Il giorno del ricordo

Ci volle il 2004 perché il Parlamento italiano approvasse la “legge Menia” con la quale si istituiva il Giorno del Ricordo, da celebrarsi il 10 febbraio. Ma per anni i libri di scuola non hanno fatto riferimento a questi terribili fatti e ancora oggi i negazionisti sono numerosi. Si tende a minimizzare quanto accaduto, come se tutto si possa giustificare con una sorta di giusta vendetta fai-da-te. Eliminare le foibe dai libri di scuola è stato possibile solo per alcuni decenni, fortunatamente, ma ancora oggi lo spazio ad esse dedicato è nettamente inferiore a quello dedicato agli altrettanto crudeli campi di sterminio nazisti.

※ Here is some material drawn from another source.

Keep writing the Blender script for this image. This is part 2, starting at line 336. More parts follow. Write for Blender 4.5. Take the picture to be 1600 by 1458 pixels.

Ciò che si è sbagliato per anni, e che si continua a sbagliare, è il voler far credere che ci sia una parte buona e una cattiva; che ci sia chi ha ragioni valide per uccidere e chi no; che ci sia differenza tra chi uccide prima e chi dopo. Gli estremismi sono sempre dannosi e potenzialmente pericolosi. E la politica dell’insabbiamento è utile solo a far sì che la storia si ripeta, anche quando si tratta di quella sbagliata. Campi di sterminio e foibe sono solo due delle centinaia di espressioni della crudeltà umana.